Flores em meio ao lixo
Considerada um hino contra o Golpe Militar no Brasil, “Pra não dizer que não falei das flores” era um convite ao povo para a batalha contra os ditadores
Jacqueline Gava
O Golpe militar instaurou no Brasil uma forte censura sobre qualquer manifestação que fosse contrária ao governo imposto no país, e não demorou muito para a música estar entre os principais alvos. A oposição à censura e a esperança em uma nova ordem demográfica eram expressadas em letras que, na maioria das vezes, misturavam o terror da realidade com uma beleza utópica. Segundo o governo, elas eram ofensivas às leis, à moral e aos costumes.
Lançada em 1968 pelo cantor e compositor Geraldo Vandré, a música “Pra não dizer que não falei das Flores” foi sensação do Festival de Música Brasileira exibido pela TV Record na época, alcançando a segunda colocação. Pelo fato de sua letra possuir versos de rimas fáceis logo era cantada por todos nas ruas. O refrão “Vem, vamos embora que esperar não é saber. Quem sabe faz a hora, não espera acontecer” chamava a população às ruas sem qualquer tipo de rodeio.
Considerada o hino do período ditatorial, a música não se tratava diretamente de flores, porém tentava mostrar o caminho para chegar a elas. Através dela, Vandré “convidava” o público à revolta contra o regime ditatorial e ainda fazia fortes provocações ao exército. Bastou poucos dias para ter sua execução proibida durante anos.

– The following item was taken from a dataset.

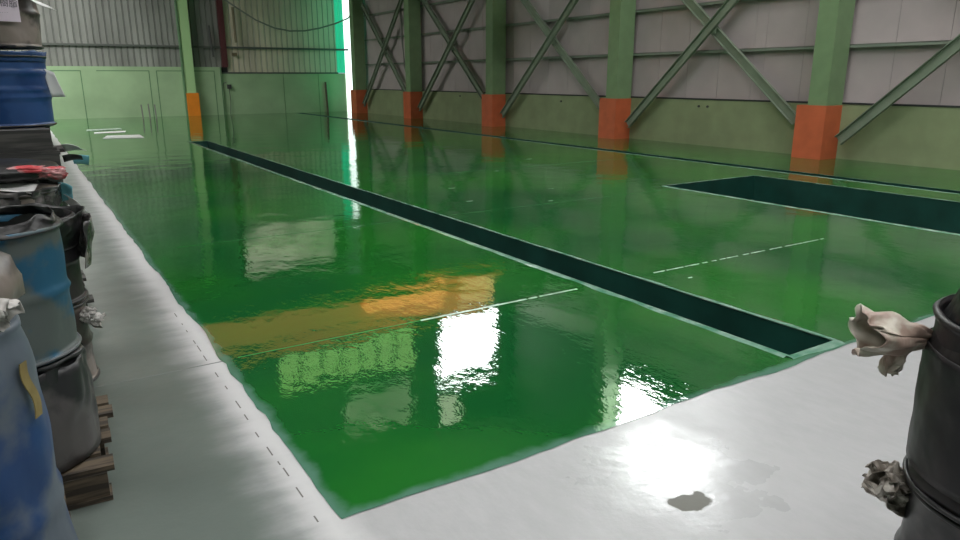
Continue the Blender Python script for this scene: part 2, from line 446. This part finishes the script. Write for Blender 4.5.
# ---------------------------------------------------------------- roof, clerestory, other walls
SL = .113       # the low roof rises towards the back wall
FILL = [(-3, -5, 1.5, -1), (4, -5.5, 8.5, -1), (-6.5, 2.5, -3, 9.5), (3.0, 6.0, 6.6, 10.5), (9.8, 2.0, 13.2, 7.5)]     # unseen glowing panels added in the high roof as fill light
FILL_LOW = [(-5, 27, 1.0, 33)]                                                      # one more added in the low roof, to light the back
def roof_with(x0, y0, x1, y1, z, fills, mat, name='ceiling', slope=0):
    xs = sorted({x0, x1, *[s[0] for s in fills], *[s[2] for s in fills]}); ys = sorted({y0, y1, *[s[1] for s in fills], *[s[3] for s in fills]})
    bm = bmesh.new()
    for a, b in zip(xs, xs[1:]):
        for c, d in zip(ys, ys[1:]):
            mx, my = (a+b)/2, (c+d)/2
            if any(s[0] < mx < s[2] and s[1] < my < s[3] for s in fills): continue
            vs = box(bm, a, c, z, b, d, z+.1)
            for v in vs: v.co.z += (v.co.y-y0)*slope
    struct(name, bm, mat)
roof_with(-8, -8, XW+.1, YC+.1, ZR, FILL, 'roof_dark')
roof_with(-8, YC, XW+.1, YB+.1, ZL+.2, FILL_LOW, 'roof_dark', slope=SL)
wn = [5]
for s, z in [(s, ZR) for s in FILL] + [(s, ZL+.2) for s in FILL_LOW]:
    wn[0] += 1; low = z < 8
    bm = boxes((s[0], s[1], z+.05, s[2], s[3], z+.07))
    if low:
        for v in bm.verts: v.co.z += (v.co.y-YC)*SL
        z += (s[1]+s[3]-2*YC)/2*SL-.25
    w_ = struct('window_%d' % wn[0], bm, 'fill_glow_back' if low else 'fill_glow')  # added fill panels, numbered on with the windows
    bm = bmesh.new(); n = 3 if not low else 1
    for k in range(1, n):
        yy = s[1]+(s[3]-s[1])*k/n; box(bm, s[0], yy-.04, z, s[2], yy+.04, z+.045)
    if n > 1: obj('window_frame', bm, 'roof_dark', w_)
    else: bm.free()
CW = (11.8, 14.15, 6.75, 9.15); CG = (5.9, 10.7, 6.75, 8.1)
bm = bmesh.new()
z0 = ZL+.2
for b in ((-8, z0, CG[0], ZR), (CG[0], z0, CG[1], CG[2]), (CG[0], CG[3], 8.0, ZR), (8.0, CG[3], 10.6, 8.7), (8.0, 10.1, 10.6, ZR), (10.6, CG[3], CG[1], ZR), (CG[1], z0, CW[0], ZR), (CW[0], z0, CW[1], CW[2]), (CW[0], CW[3], CW[1], 9.7), (12.6, 9.7, CW[1], ZR), (CW[0], 10.7, 12.6, ZR), (CW[1], z0, XW, ZR)):
    box(bm, b[0], YC, b[1], b[2], YC+.1, b[3])
struct('wall_clerestory', bm, 'roof_dark')
w_ = struct('window_%d' % (wn[0]+1), boxes((CW[0], YC+.05, CW[2], CW[1], YC+.08, CW[3])), 'window_white')
w2 = struct('window_%d' % (wn[0]+2), boxes((CG[0], YC+.05, CG[2], CG[1], YC+.08, CG[3])), 'green_panes')
struct('window_%d' % (wn[0]+3), boxes((8.0, YC+.05, 8.7, 10.6, YC+.08, 10.1)), 'olive_pane')
struct('window_%d' % (wn[0]+4), boxes((CW[0], YC+.05, 9.7, 12.6, YC+.08, 10.7)), 'pale_pane')
bm = bmesh.new()
for k in range(1, 7): xx = CG[0]+(CG[1]-CG[0])*k/7; box(bm, xx-.04, YC, CG[2], xx+.04, YC+.045, CG[3])
box(bm, CG[0], YC, 7.4, CG[1], YC+.045, 7.45)
obj('window_frame', bm, 'roof_dark', w2)
struct('wall_left', boxes((-8.1, -8, 0, -8, YB, ZR)), 'wall_far')
struct('wall_front', boxes((-8, -8.1, 0, XW, -8, ZR)), 'wall_far')

# ---------------------------------------------------------------- overhead crane (seen mirrored in the floor)
t = thing('overhead_crane', 'orange bridge crane girder spanning the hall overhead, seen mirrored in the green floor', 'crane', (0, 18, 4.3))
obj('girder', boxes((-7.8, -.2, .0, 11.6, .2, .06), (-7.8, -.2, .94, 11.6, .2, 1.0), (-7.8, -.14, .06, 11.6, .14, .94)), 'crane_orange', t)
obj('girder_end_shade', boxes((11.6, -.2, .0, 14.0, .2, .06), (11.6, -.2, .94, 14.0, .2, 1.0), (11.6, -.14, .06, 14.0, .14, .94)), 'roof_dark', t)  # far end coloured dark, standing in for shade on the girder
obj('glow_bar', boxes((7.5, -.34, .05, 10.0, -.21, .32)), 'amber_glow', t)  # glowing bars added to brighten the crane's mirrored orange
obj('glow_bar', boxes((10.4, -.5, .1, 11.6, -.41, .5)), 'amber_dim', t)
obj('end_truck', boxes((14.0, -1.6, .1, 14.4, 1.6, .6)), 'roof_dark', t)
obj('hoist', boxes((9.9, -.4, -.18, 12.1, .4, .0), (10.1, .4, -.1, 12.0, .8, 1.1)), 'crane_orange', t)

# ---------------------------------------------------------------- columns on the right wall
def hcol(y, label):
    t = thing('steel_column', label, 'column', (XW, y, 0), 0, 'green steel columns along the right wall')
    obj('painted_base', boxes((-.70, -.34, 0, -.12, .34, 1.12)), 'orange_paint', t)
    top = ZR if y < YC else ZL+.2+(y-YC)*SL
    bm = boxes((-.68, -.33, 1.12, -.12, .10, top))
    obj('post', bm, 'column_green', t)
    return t
cy = [9.2, 15.5, 21.8, 28.1, 33.95]
cl = ['nearest green steel column with orange base, right of the photo, widest of the row',
      'second nearest green steel column with orange base, left of the widest one',
      'middle green steel column of the five on the right wall, orange base',
      'fourth green steel column from the right, narrow, with a grey conduit at its left',
      'farthest green steel column, beside the bright slit in the corner, orange base']
for y, l in zip(cy, cl): hcol(y, l)
hcol(2.9, 'green steel column on the right wall beyond the right edge of the photo')
# cross braces
def channel(p0, p1, label, xo):
    p0 = Vector(p0); p1 = Vector(p1); d = p1-p0; L = d.length
    bm = boxes((-.012, -.11, 0, .012, .11, L), (-.08, -.11, 0, -.012, -.095, L), (-.08, .095, 0, -.012, .11, L))
    o = obj('cross_brace', bm, 'brace_green')
    o.location = p0; ang = math.atan2(d.y, d.z); o.rotation_euler = (-ang, 0, 0)
    tag(o, label, 'brace', 'diagonal braces between the columns')
    return o
bays = [(2.9, 9.2), (9.2, 15.5), (15.5, 21.8), (21.8, 28.1), (28.1, 33.95)]
bn = ['to the right of the nearest column', 'between the nearest and second column', 'between the second and middle column', 'between the middle and fourth column', 'between the fourth and farthest column']
for i, ((a, b), nme) in enumerate(zip(bays, bn)):
    # rising towards the camera / rising away
    channel((XW-.35, b-.5, .40), (XW-.35, a+.45, 5.35), 'green channel brace %s, foot at the left' % nme if i else 'green channel brace rising right from the nearest orange base', 0)
    channel((XW-.22, a+.62, .75), (XW-.22, b-.46, 5.1), ('green channel brace %s, foot at the right' % nme) if i else 'green channel brace right of the nearest column, beyond the photo edge', 0)
    if i: 
        o = obj('gusset_plate', boxes((-.02, -.16, -.13, .0, .16, .13)), 'brace_green'); o.location = (XW-.31, (a+b)/2+.0, 2.86)
        tag(o, 'small steel plate at the crossing of the braces %s' % nme, 'plate', 'plates at the brace crossings')
for y, z in ((12.7, .98), (12.42, .98), (18.3, .96), (24.6, 1.0)):
    bm = bmesh.new(); tube(bm, ((XW-.12, y, z), (XW-.15, y, z)), .03)
    o = obj('wall_bolt', bm, 'pipe_dark')
    tag(o, {12.7: 'left one of two dark bolts on the low wall left of the nearest column', 12.42: 'right one of two dark bolts on the low wall left of the nearest column', 18.3: 'single dark bolt on the low wall between second and middle column', 24.6: 'single dark bolt on the low wall between middle and fourth column'}[y], 'bolt', 'bolts on the low wall')
bm = bmesh.new(); tube(bm, ((XW-.2, 29.5, 5.2), (XW-.2, 29.4, 3.3), (XW-.2, 29.2, 2.2), (XW-.2, 28.8, 1.5), (XW-.2, 28.7, 1.2)), .05)
tag(obj('conduit_pipe', bm, 'pipe_grey'), 'bent grey conduit running down the wall left of the fourth column', 'pipe')

# ---------------------------------------------------------------- things at the back wall
t = thing('steel_column', 'light green column against the back left wall with bright orange base', 'column', (6.93, YB-.14, 0))
obj('painted_base', boxes((-.26, -.34, 0, .30, 0, 1.03)), 'bright_orange', t)
bm = boxes((-.24, -.30, 1.03, .2, 0, 8.2)); obj('post', bm, 'light_green', t)
obj('shaded_side', boxes((-.29, -.34, 0, -.26, 0, 8.2)), 'green_line', t)  # dark strip stands for the column's shaded left side
for x, z, l in ((4.55, .60, 'left'), (4.83, .63, 'middle'), (5.08, .60, 'right')):
    bm = bmesh.new(); tube(bm, ((x, 34.2, 0), (x-.02, 34.2, z)), .03)
    tag(obj('steel_post', bm, 'pipe_grey'), '%s one of the three short grey posts standing before the back wall' % l, 'post', 'short posts before the back wall')
bm = bmesh.new(); tube(bm, ((13.6, YB-.12, 0), (13.55, YB-.12, 1.5)), .05)
tag(obj('drain_pipe', bm, 'pipe_brown'), 'short brown upright pipe on the back wall near the bright corner', 'pipe')
bm = bmesh.new(); tube(bm, ((8.02, YB-.2, 4.05), (8.10, YB-.2, 2.65)), .05)
tag(obj('tube_light', bm, 'pipe_dark'), 'dark unlit upright tube lamp on the grey corrugated wall left of the maroon strip', 'lamp')
bm = bmesh.new(); tube(bm, ((9.18, YB-.2, 4.9), (9.2, YB-.2, 3.32)), .06)
tag(obj('wall_pipe', bm, 'pipe_tan'), 'tan upright pipe on the beige corrugated wall right of the maroon strip', 'pipe')
t = thing('socket_box', 'small dark socket box with hanging cable on the green wall near the maroon strip', 'socket box', (8.72, YB-.1, 1.2))
obj('box_body', boxes((-.08, -.06, 0, .1, .06, .2)), 'pipe_dark', t)
bm = bmesh.new(); tube(bm, ((0, 0, 0), (.02, 0, -.6), (-.04, 0, -1.19)), .015); obj('cable', bm, 'pipe_dark', t)
bm = bmesh.new(); tube(bm, ((-.1, .03, .3), (-.25, .03, .25), (-.32, .03, -.3), (-.35, .03, -1.19)), .02); obj('conduit', bm, 'pipe_grey', t)
tag(obj('junction_box', boxes((9.0, YB-.2, 2.72, 9.2, YB-.03, 2.86)), 'pipe_tan'), 'small tan junction box below the rail on the beige corrugated wall', 'junction box')
pts = [(7.6, 35, 5.7), (8.65, 35, 5.11), (9.28, 35, 4.71), (10.0, 35, 4.28), (10.8, 35, 3.98), (11.55, 35, 3.87), (12.3, 35, 3.9), (13.06, 35, 4.05), (13.8, 35, 4.26), (14.5, 34.9, 4.55), (14.7, 34.6, 4.9)]
bm = bmesh.new(); tube(bm, pts, .035)
tag(obj('hanging_cable', bm, 'pipe_grey'), 'sagging grey cable hung across the back corner above the beige wall', 'cable')
# pale sheets lying on the far floor
def sheet(pts, label, mat='sheet_white'):
    bm = bmesh.new()
    a = [bm.verts.new((x, y, .001)) for x, y in pts]; b = [bm.verts.new((x, y, .012)) for x, y in pts]
    bm.faces.new(a[::-1]); bm.faces.new(b)
    n = len(pts)
    for k in range(n): bm.faces.new((a[k], a[(k+1) % n], b[(k+1) % n], b[k]))
    bmesh.ops.recalc_face_normals(bm, faces=bm.faces)
    tag(obj('floor_sheet', bm, mat), label, 'sheet', 'pale sheets on the far floor')
sheet([(1.98, 23.5), (3.05, 23.2), (3.1, 24.5), (2.2, 24.6)], 'nearest and largest white sheet lying on the far green floor')
sheet([(1.95, 25.8), (2.85, 25.9), (2.95, 26.5), (2.0, 26.4)], 'middle of three pale sheets lying on the far green floor', 'paper')
sheet([(1.85, 27.3), (2.95, 27.5), (2.97, 28.1), (1.9, 27.9)], 'farthest pale greyish sheet lying on the far green floor', 'pale_glint_sheet')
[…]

Na época, tudo era acompanhado muito de perto pelos censores do governo. O objetivo era passar a ideia que o país se encontrava em ordem e nada que o afetasse, mesmo que indiretamente, poderia ser levado adiante, já que os movimentos contra o poder estavam cada vez mais intensos.
Vale ressaltar que nem todas as músicas foram criadas como forma de protesto. Alguns cantores, como Caetano Veloso e Gilberto Gil, compunham músicas com forte teor político e social, mas nem sempre faziam críticas diretas à ditadura. Marco Villa, historiador e professor do Departamento de Ciências Sociais da Universidade Federal de São Carlos, ressalta que as formas de expressão e cultura variavam de acordo com cada classe social. “Uma coisa era a música da classe média e outra a do chamado povão. Em minha opinião Odair José pode ser tão importante como Geraldo Vandré”, afirmou. Assim como a maioria dos músicos brasileiros, Odair José, compositor e intérprete de “Pare de tomar a pílula”, também sofreu ameaças e foi censurado.
Geraldo Vandré foi um dos primeiros artistas a ser perseguido e censurado pelo governo militar. Começou sua carreira compondo e cantando canções de amor e se tornou o artista mais visado pelos milicos, Entre suas canções que propagavam uma certa “mensagem subliminar” como protesto estão também “Arueira” e Disparada. Com a promulgação do Ato Institucional 5 e o acirramento da ditadura, o cantor saiu do país morou na Europa por 4 anos. Sem fazer shows desde 1968, rompeu mais de uma década de silêncio ao se apresentar no Paraguai em 1982. Mais tarde compôs “Fabiana”, em homenagem à Força Aérea Brasileira.